Even if that much really isn't enough (what're you installing that you need >512GB?!); well,

• use the USB port to attach external storage (USB hubs for the win)
• use the GL·iNet gateway as a VPN client, to connect to your lab back at HQ/base, where you can host all the storage you want, like a many-dozen-TiB (or even a 1 PiB, like Linux Tech Tips) OpenZFS storage array

I say this as someone who has a habit of fulfilling Parkinson's Law of Data (“Data expands to fill the space available for storage”).

However, all that aside;

That's helpful to know; thankyou @jdub.

Though, have you actually tried filling it up? That'd be the real test. A device can report any capacity it wants (which is exactly what some counterfeit/fraudulent USB flash drives do), but bad things (eg corruption) happen when you start trying to fill it with data.

I played it safe, took the specifications seriously, and use 512GB SanDisk µSDXCs (with an A2 Application Performance Class (I/O rating) (because capacity is not the only metric which matters), for good ExtRoot performance), myself. Reliability (of the card(hardware), the data on it, and the system using it) were more important to me than absolute maximal capacity.

I also, especially, wanted to avoid buying non-inexpensive µSDXCs, to only then discover that they couldn't be used. Something is better than nothing.

But, maybe in future . I'm sure I'll find new ways to fill 512GB, even in an AXT1800 (large Squid cache?).

@Lee-Carre, yes. Current space used, 842GB on the card I was talking about at the time. I have a 1.5T card now, 1.1TB used, 312GB free.

Sounds like it's doing just fine.
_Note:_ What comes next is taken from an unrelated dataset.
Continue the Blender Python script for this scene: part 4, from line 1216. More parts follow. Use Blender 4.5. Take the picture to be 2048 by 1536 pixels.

Helpful to know; thank for sharing/reporting.

I presume that you're using Ext4, or similar, on that?

Maybe groentjuh was right about 512GB being what the developers tested it up to (perhaps 512GB was the highest-capacity TF that existed at the time; I know that >1TB is still relatively new to market). I would imagine that the marketing+legal departments would want to avoid making product claims which are unproven/speculation, lest it blow up in their face later on.

So, perhaps the TF slot on the AXT1800 does implement the full SDXC spec. If so, then great. I guess we'll fine out, as people user ever greater capacity TF cards .

LUKS encrypted partition with ext4, yes.

My limits were defined by card-reader.

Filesystems and firmware limits do indeed also play a role, but in this case you are talking about OpenWRT devices, which I doubt would bring much/any additional limits.